Cari amici, in questi esempi di preghiere delle diverse epoche e civiltà emerge la consapevolezza che l’essere umano ha della sua condizione di creatura e della sua dipendenza da un Altro a lui superiore e fonte di ogni bene. L’uomo di tutti i tempi prega perché non può fare a meno di chiedersi quale sia il senso della sua esistenza, che rimane oscuro e sconfortante, se non viene messo in rapporto con il mistero di Dio e del suo disegno sul mondo. La vita umana è un intreccio di bene e male, di sofferenza immeritata e di gioia e bellezza, che spontaneamente e irresistibilmente ci spinge a chiedere a Dio quella luce e quella forza interiori che ci soccorrano sulla terra e dischiudano una speranza che vada oltre i confini della morte. Le religioni pagane rimangono un’invocazione che dalla terra attende una parola dal Cielo. Uno degli ultimi grandi filosofi pagani, vissuto già in piena epoca cristiana, Proclo di Costantinopoli, dà voce a questa attesa, dicendo: « Inconoscibile, nessuno ti contiene. Tutto ciò che pensiamo ti appartiene. Sono da te i nostri mali e i nostri beni, da te ogni nostro anelito dipende, o Ineffabile, che le nostre anime sentono presente, a te elevando un inno di silenzio » (Hymni, ed. E. Vogt, Wiesbaden 1957, in Preghiere dell’umanità, op. cit., p. 61).
Negli esempi di preghiera delle varie culture, che abbiamo considerato, possiamo vedere una testimonianza della dimensione religiosa e del desiderio di Dio iscritto nel cuore di ogni uomo, che ricevono compimento e piena espressione nell’Antico e nel Nuovo Testamento. La Rivelazione, infatti, purifica e porta alla sua pienezza l’anelito originario dell’uomo a Dio, offrendogli, nella preghiera, la possibilità di un rapporto più profondo con il Padre celeste.

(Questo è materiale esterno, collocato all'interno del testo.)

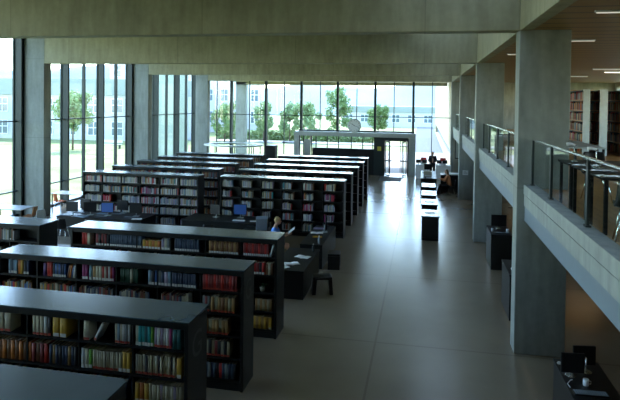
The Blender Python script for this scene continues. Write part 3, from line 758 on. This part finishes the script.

All’inizio di questo nostro cammino nella « Scuola della preghiera » vogliamo allora chiedere al Signore che illumini la nostra mente e il nostro cuore perché il rapporto con Lui nella preghiera sia sempre più intenso, affettuoso e costante. Ancora una volta diciamoGli: « Signore, insegnaci a pregare » (Lc 11,1).